Supplying loads B-N is discouraged. 240.15(B) requires a 3 pole breaker, so the handle tie question is moot.
10A in your example, assuming identical loads A-N and C-N (no phase difference). Then looking at just the paired loads A-N and C-N, they produce currents of (10, 0, 10) on (A, N, C). Looking just at the 10A load B-N, it produces currents of (10, 10) on (B, N). In general you'd have to add the currents on the neutral vectorially, but as one of the neutral currents is 0, the sum is just 10A.
Yeah, 10 on the grounded conductor with all 3 phases loaded at 10 amps makes sense. Now what if we load A-N at 10, and B-N at 10 and C-N is at ZERO. Really with only those two loaded we kind of have a 2 phase 3 wire circuit.

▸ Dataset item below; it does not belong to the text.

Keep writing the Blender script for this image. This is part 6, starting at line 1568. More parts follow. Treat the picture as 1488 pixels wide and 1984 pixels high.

A-N and B-N are 90 degrees apart.
Yes, assuming the current-voltage phase shift on the A-N load and the (discouraged) B-N load are the same, the currents are 90 degrees apart. So then vectorially 10A + 10A = 14.1A, the vector addition is an isosceles right triangle.
Um, no it doesn't. He has three line-to-neutral loads, but it's not offically an MWBC. 240.15 doesn't cover that situation.
Actually, the part about supply loads A-N, B-N, and C-N came after my comment, but isn't relevant to this question.
No, it says "both manually and automatically." I.e. the breaker trips (automatic), all ungrounded conductors must be opened. You manually move the handle, all ungrounded conductors must be opened.
And you manually move three separate handles at separate times and you still open all ungrounded conductors.